Listed records:

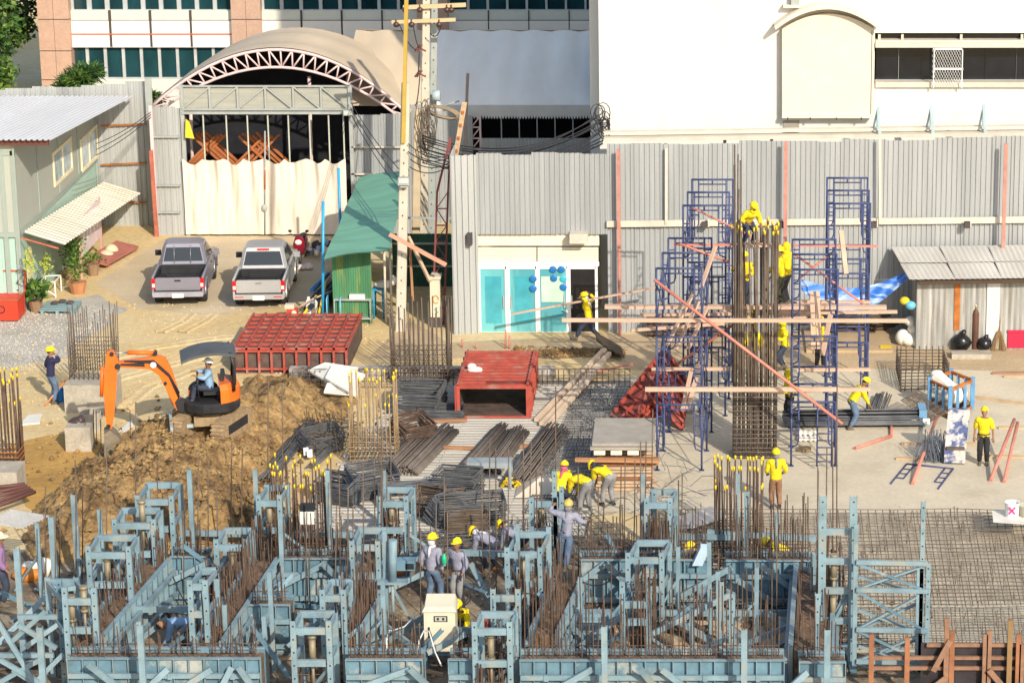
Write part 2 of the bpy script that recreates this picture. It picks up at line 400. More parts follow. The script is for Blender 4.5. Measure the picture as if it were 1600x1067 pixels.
# ribbon window
fr = MB(); rect(fr, 1368, 2100, 63.5, 68, Y-.05, .5)
for k in (1374, 1410, 1502, 1597, 1690): rect(fr, k-2, k+2, 54, 64, Y+.1, .1)
fr.mi = 1; rect(fr, 1368, 2100, 68.5, 75, Y-.25, .3); rect(fr, 1368, 2100, 129, 137, Y-.12, .5)
fr.mi = 2
for k in (1404, 1540, 1588, 1640): rect(fr, k-.7, k+.7, 76, 128, Y+.35, .06)
fr.mi = 2; rect(fr, 1368, 2100, 125, 128, Y+.3, .1)
fo = fr.build('window', [M_RAIL, M_RAIL, M_STEELG], wb)
gl = MB(); rect(gl, 1368, 2100, 53, 129, Y+.42, .03); gl.build('pane', mat('black window glass', (.006,.008,.014), .08, var=.6, scale=1.5, spec=.6), fo)
gr = MB(); 
for a, b, c, d in ((1458,1460.5,76,138),(1502,1505,76,138),(1458,1505,76,78.5),(1458,1505,107,109.5)): rect(gr, a, b, c, d, Y-.33, .05)
xa, xb = V(1459,0,Y-.3).x, V(1504,0,Y-.3).x; za, zb = V(0,136,Y-.3).z, V(0,77,Y-.3).z
for i in range(-12, 24):
    for sg in (1, -1):
        pts = []
        for t in (0, 1):
            zz = za+(zb-za)*t; xx = xa+.085*i+(zz-za)*.5*sg if sg > 0 else xa+.085*(i+12)-(zz-za)*.5
            pts.append(Vector((xx, Y-.3, zz)))
        p, q = pts; d = q-p
        if abs(d.x) < 1e-6: continue
        t0 = max(0, min((xa-p.x)/d.x, (xb-p.x)/d.x)); t1 = min(1, max((xa-p.x)/d.x, (xb-p.x)/d.x))
        if t1 > t0: gr.tube(p+d*t0, p+d*t1, .005, 3)
gr.build('grille', M_ALU, wb)
# arched bay
bay = MB(); Yb = Y-.35
A0, A1 = V(1222,188,Yb), V(1366,40,Yb)
def archpts(xa, xb, ys, rise, Yp, n=18):
    out = []
    for i in range(n+1):
        t = i/n; px = xa+(xb-xa)*t; py = ys-rise*(1-(2*t-1)**2)
        out.append(V(px, py, Yp))
    return out
pts = [V(1222,180,Yb)]+archpts(1222,1366,46,24,Yb)+[V(1366,180,Yb)]
bay.prism(pts[::-1], (0,.34,0)); bay.mi = 1
rect(bay, 1222, 1364, 180, 185, Yb-.08, .42)
bay.mi = 2
for k in (1230,1265,1306,1345): rect(bay, k, k+2, 184, 188, Yb-.1, .05)
for a, b, c, d in ((1222.6,1223.6,50,180),(1361,1362,48,180)): rect(bay, a, b, c, d, Yb-.004, .02)
bo = bay.build('bay', [mat('ivory panel', (.62,.57,.48), .8, var=.05), M_CREAM, M_JOINT], wb)
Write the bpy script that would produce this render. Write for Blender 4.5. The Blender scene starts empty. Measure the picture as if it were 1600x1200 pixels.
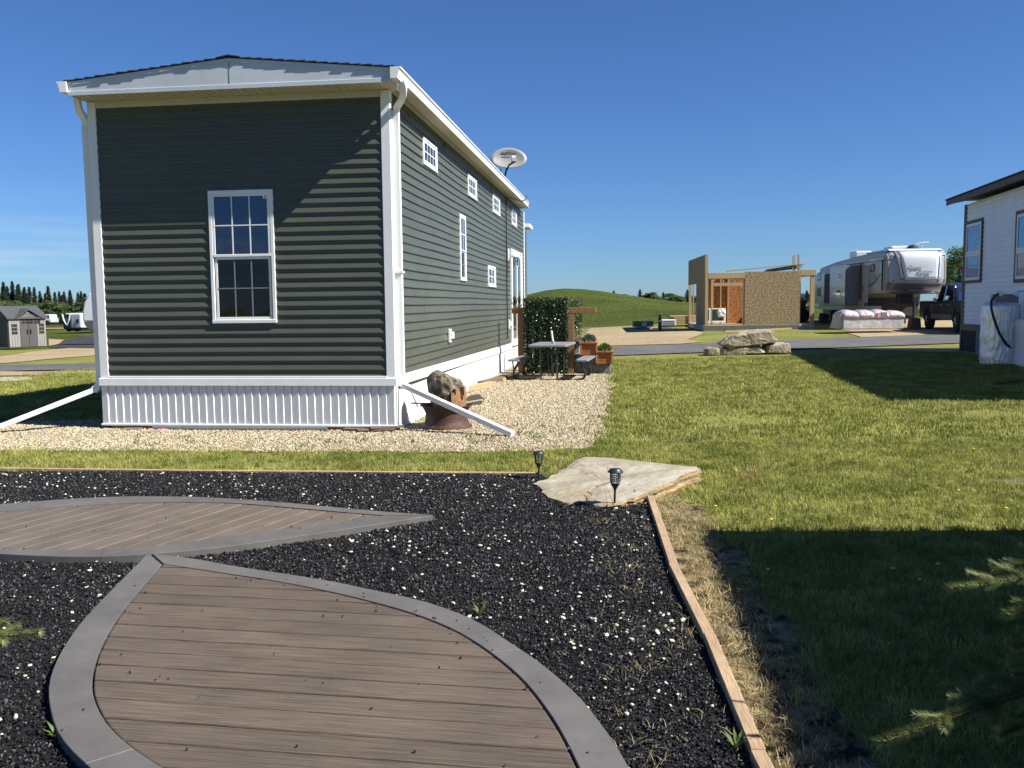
import bpy, bmesh, math, random
import numpy as np
from mathutils import Vector, Matrix, noise as mnoise
random.seed(7); rng = np.random.default_rng(7)
PI = math.pi

# ------------------------------------------------------------------ camera, sky, sun, exposure
scn = bpy.context.scene
COL = scn.collection
F = 1400.0; CAMH = 1.55; PITCH = math.atan(123 / 1400); ROLL = -0.0106
CR = Matrix.Rotation(PI / 2 - PITCH, 3, 'X') @ Matrix.Rotation(ROLL, 3, 'Z')
CO = Vector((0, 0, CAMH))
cd = bpy.data.cameras.new('camera'); cam = bpy.data.objects.new('camera', cd); COL.objects.link(cam)
cam.matrix_world = Matrix.Translation(CO) @ CR.to_4x4()
cd.sensor_width = 36; cd.lens = 36 * F / 1600; cd.clip_start = 0.05; cd.clip_end = 9000
scn.camera = cam
SUN = Vector((1.444, -0.536, 1.5)).normalized()          # towards the sun
w = bpy.data.worlds.new('World'); scn.world = w; w.use_nodes = True
wn = w.node_tree.nodes; wl = w.node_tree.links; wn.clear()
wo = wn.new('ShaderNodeOutputWorld'); bg = wn.new('ShaderNodeBackground'); sky = wn.new('ShaderNodeTexSky')
sky.sky_type = 'NISHITA'; sky.sun_disc = False
sky.sun_elevation = math.asin(SUN.z); sky.sun_rotation = math.atan2(SUN.x, SUN.y)
sky.air_density = 1.0; sky.dust_density = 0.25; sky.ozone_density = 3.0; sky.altitude = 700
bg.inputs['Strength'].default_value = 0.050
wl.new(bg.outputs[0], wo.inputs[0])
# a wisp of thin cloud low in the west
tc = wn.new('ShaderNodeTexCoord'); mp = wn.new('ShaderNodeMapping'); mp.inputs['Scale'].default_value = (2.2, 2.2, 42)
nz = wn.new('ShaderNodeTexNoise'); nz.inputs['Scale'].default_value = 1.6; nz.inputs['Detail'].default_value = 6
rp = wn.new('ShaderNodeValToRGB'); rp.color_ramp.elements[0].position = .42; rp.color_ramp.elements[1].position = .72
sx = wn.new('ShaderNodeSeparateXYZ'); band = wn.new('ShaderNodeMapRange'); band.interpolation_type = 'SMOOTHSTEP'
band.inputs['From Min'].default_value = .13; band.inputs['From Max'].default_value = .04
mul = wn.new('ShaderNodeMath'); mul.operation = 'MULTIPLY'; mul2 = wn.new('ShaderNodeMath'); mul2.operation = 'MULTIPLY'; mul2.inputs[1].default_value = .6
mx = wn.new('ShaderNodeMixRGB'); mx.inputs[2].default_value = (6.0, 7.2, 8.5, 1)
wl.new(tc.outputs['Generated'], mp.inputs[0]); wl.new(mp.outputs[0], nz.inputs['Vector']); wl.new(nz.outputs[0], rp.inputs[0])
wl.new(tc.outputs['Generated'], sx.inputs[0]); wl.new(sx.outputs[2], band.inputs[0])
wl.new(rp.outputs[0], mul.inputs[0]); wl.new(band.outputs[0], mul.inputs[1]); wl.new(mul.outputs[0], mul2.inputs[0])
west = wn.new('ShaderNodeMapRange'); west.inputs['From Min'].default_value = -.30; west.inputs['From Max'].default_value = -.48
wl.new(sx.outputs[0], west.inputs[0]); mul3 = wn.new('ShaderNodeMath'); mul3.operation = 'MULTIPLY'; wl.new(mul2.outputs[0], mul3.inputs[0]); wl.new(west.outputs[0], mul3.inputs[1]); wl.new(mul3.outputs[0], mx.inputs[0])
tint = wn.new('ShaderNodeMixRGB'); tint.blend_type = 'MULTIPLY'; tint.inputs[0].default_value = 1; tint.inputs[2].default_value = (.49, .74, 1.12, 1)
wl.new(sky.outputs[0], tint.inputs[1]); wl.new(tint.outputs[0], mx.inputs[1]); wl.new(mx.outputs[0], bg.inputs[0])
sl = bpy.data.lights.new('sun', 'SUN'); sl.energy = 5.0; sl.angle = math.radians(.55); sl.color = (1, .955, .88)
so = bpy.data.objects.new('sun', sl); COL.objects.link(so)
so.rotation_euler = SUN.to_track_quat('Z', 'Y').to_euler()
scn.view_settings.view_transform = 'Standard'; scn.view_settings.look = 'None'
scn.view_settings.exposure = 1.05; scn.view_settings.gamma = 1; scn.view_settings.use_curve_mapping = False
scn.render.engine = 'CYCLES'; scn.cycles.max_bounces = 6; scn.cycles.transparent_max_bounces = 16
scn.cycles.use_denoising = True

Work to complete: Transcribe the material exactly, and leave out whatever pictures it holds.

Answer to this exercise:
Write part 2 of the bpy script that recreates this picture. It picks up at line 400. More parts follow. The script is for Blender 4.5. Measure the picture as if it were 1600x1067 pixels.
# ribbon window
fr = MB(); rect(fr, 1368, 2100, 63.5, 68, Y-.05, .5)
for k in (1374, 1410, 1502, 1597, 1690): rect(fr, k-2, k+2, 54, 64, Y+.1, .1)
fr.mi = 1; rect(fr, 1368, 2100, 68.5, 75, Y-.25, .3); rect(fr, 1368, 2100, 129, 137, Y-.12, .5)
fr.mi = 2
for k in (1404, 1540, 1588, 1640): rect(fr, k-.7, k+.7, 76, 128, Y+.35, .06)
fr.mi = 2; rect(fr, 1368, 2100, 125, 128, Y+.3, .1)
fo = fr.build('window', [M_RAIL, M_RAIL, M_STEELG], wb)
gl = MB(); rect(gl, 1368, 2100, 53, 129, Y+.42, .03); gl.build('pane', mat('black window glass', (.006,.008,.014), .08, var=.6, scale=1.5, spec=.6), fo)
gr = MB(); 
for a, b, c, d in ((1458,1460.5,76,138),(1502,1505,76,138),(1458,1505,76,78.5),(1458,1505,107,109.5)): rect(gr, a, b, c, d, Y-.33, .05)
xa, xb = V(1459,0,Y-.3).x, V(1504,0,Y-.3).x; za, zb = V(0,136,Y-.3).z, V(0,77,Y-.3).z
for i in range(-12, 24):
    for sg in (1, -1):
        pts = []
        for t in (0, 1):
            zz = za+(zb-za)*t; xx = xa+.085*i+(zz-za)*.5*sg if sg > 0 else xa+.085*(i+12)-(zz-za)*.5
            pts.append(Vector((xx, Y-.3, zz)))
        p, q = pts; d = q-p
        if abs(d.x) < 1e-6: continue
        t0 = max(0, min((xa-p.x)/d.x, (xb-p.x)/d.x)); t1 = min(1, max((xa-p.x)/d.x, (xb-p.x)/d.x))
        if t1 > t0: gr.tube(p+d*t0, p+d*t1, .005, 3)
gr.build('grille', M_ALU, wb)
# arched bay
bay = MB(); Yb = Y-.35
A0, A1 = V(1222,188,Yb), V(1366,40,Yb)
def archpts(xa, xb, ys, rise, Yp, n=18):
    out = []
    for i in range(n+1):
        t = i/n; px = xa+(xb-xa)*t; py = ys-rise*(1-(2*t-1)**2)
        out.append(V(px, py, Yp))
    return out
pts = [V(1222,180,Yb)]+archpts(1222,1366,46,24,Yb)+[V(1366,180,Yb)]
bay.prism(pts[::-1], (0,.34,0)); bay.mi = 1
rect(bay, 1222, 1364, 180, 185, Yb-.08, .42)
bay.mi = 2
for k in (1230,1265,1306,1345): rect(bay, k, k+2, 184, 188, Yb-.1, .05)
for a, b, c, d in ((1222.6,1223.6,50,180),(1361,1362,48,180)): rect(bay, a, b, c, d, Yb-.004, .02)
bo = bay.build('bay', [mat('ivory panel', (.62,.57,.48), .8, var=.05), M_CREAM, M_JOINT], wb)
Write the bpy script that would produce this render. Write for Blender 4.5. The Blender scene starts empty. Measure the picture as if it were 1600x1200 pixels.
import bpy, bmesh, math, random
import numpy as np
from mathutils import Vector, Matrix, noise as mnoise
random.seed(7); rng = np.random.default_rng(7)
PI = math.pi

# ------------------------------------------------------------------ camera, sky, sun, exposure
scn = bpy.context.scene
COL = scn.collection
F = 1400.0; CAMH = 1.55; PITCH = math.atan(123 / 1400); ROLL = -0.0106
CR = Matrix.Rotation(PI / 2 - PITCH, 3, 'X') @ Matrix.Rotation(ROLL, 3, 'Z')
CO = Vector((0, 0, CAMH))
cd = bpy.data.cameras.new('camera'); cam = bpy.data.objects.new('camera', cd); COL.objects.link(cam)
cam.matrix_world = Matrix.Translation(CO) @ CR.to_4x4()
cd.sensor_width = 36; cd.lens = 36 * F / 1600; cd.clip_start = 0.05; cd.clip_end = 9000
scn.camera = cam
SUN = Vector((1.444, -0.536, 1.5)).normalized()          # towards the sun
w = bpy.data.worlds.new('World'); scn.world = w; w.use_nodes = True
wn = w.node_tree.nodes; wl = w.node_tree.links; wn.clear()
wo = wn.new('ShaderNodeOutputWorld'); bg = wn.new('ShaderNodeBackground'); sky = wn.new('ShaderNodeTexSky')
sky.sky_type = 'NISHITA'; sky.sun_disc = False
sky.sun_elevation = math.asin(SUN.z); sky.sun_rotation = math.atan2(SUN.x, SUN.y)
sky.air_density = 1.0; sky.dust_density = 0.25; sky.ozone_density = 3.0; sky.altitude = 700
bg.inputs['Strength'].default_value = 0.050
wl.new(bg.outputs[0], wo.inputs[0])
# a wisp of thin cloud low in the west
tc = wn.new('ShaderNodeTexCoord'); mp = wn.new('ShaderNodeMapping'); mp.inputs['Scale'].default_value = (2.2, 2.2, 42)
nz = wn.new('ShaderNodeTexNoise'); nz.inputs['Scale'].default_value = 1.6; nz.inputs['Detail'].default_value = 6
rp = wn.new('ShaderNodeValToRGB'); rp.color_ramp.elements[0].position = .42; rp.color_ramp.elements[1].position = .72
sx = wn.new('ShaderNodeSeparateXYZ'); band = wn.new('ShaderNodeMapRange'); band.interpolation_type = 'SMOOTHSTEP'
band.inputs['From Min'].default_value = .13; band.inputs['From Max'].default_value = .04
mul = wn.new('ShaderNodeMath'); mul.operation = 'MULTIPLY'; mul2 = wn.new('ShaderNodeMath'); mul2.operation = 'MULTIPLY'; mul2.inputs[1].default_value = .6
mx = wn.new('ShaderNodeMixRGB'); mx.inputs[2].default_value = (6.0, 7.2, 8.5, 1)
wl.new(tc.outputs['Generated'], mp.inputs[0]); wl.new(mp.outputs[0], nz.inputs['Vector']); wl.new(nz.outputs[0], rp.inputs[0])
wl.new(tc.outputs['Generated'], sx.inputs[0]); wl.new(sx.outputs[2], band.inputs[0])
wl.new(rp.outputs[0], mul.inputs[0]); wl.new(band.outputs[0], mul.inputs[1]); wl.new(mul.outputs[0], mul2.inputs[0])
west = wn.new('ShaderNodeMapRange'); west.inputs['From Min'].default_value = -.30; west.inputs['From Max'].default_value = -.48
wl.new(sx.outputs[0], west.inputs[0]); mul3 = wn.new('ShaderNodeMath'); mul3.operation = 'MULTIPLY'; wl.new(mul2.outputs[0], mul3.inputs[0]); wl.new(west.outputs[0], mul3.inputs[1]); wl.new(mul3.outputs[0], mx.inputs[0])
tint = wn.new('ShaderNodeMixRGB'); tint.blend_type = 'MULTIPLY'; tint.inputs[0].default_value = 1; tint.inputs[2].default_value = (.49, .74, 1.12, 1)
wl.new(sky.outputs[0], tint.inputs[1]); wl.new(tint.outputs[0], mx.inputs[1]); wl.new(mx.outputs[0], bg.inputs[0])
sl = bpy.data.lights.new('sun', 'SUN'); sl.energy = 5.0; sl.angle = math.radians(.55); sl.color = (1, .955, .88)
so = bpy.data.objects.new('sun', sl); COL.objects.link(so)
so.rotation_euler = SUN.to_track_quat('Z', 'Y').to_euler()
scn.view_settings.view_transform = 'Standard'; scn.view_settings.look = 'None'
scn.view_settings.exposure = 1.05; scn.view_settings.gamma = 1; scn.view_settings.use_curve_mapping = False
scn.render.engine = 'CYCLES'; scn.cycles.max_bounces = 6; scn.cycles.transparent_max_bounces = 16
scn.cycles.use_denoising = True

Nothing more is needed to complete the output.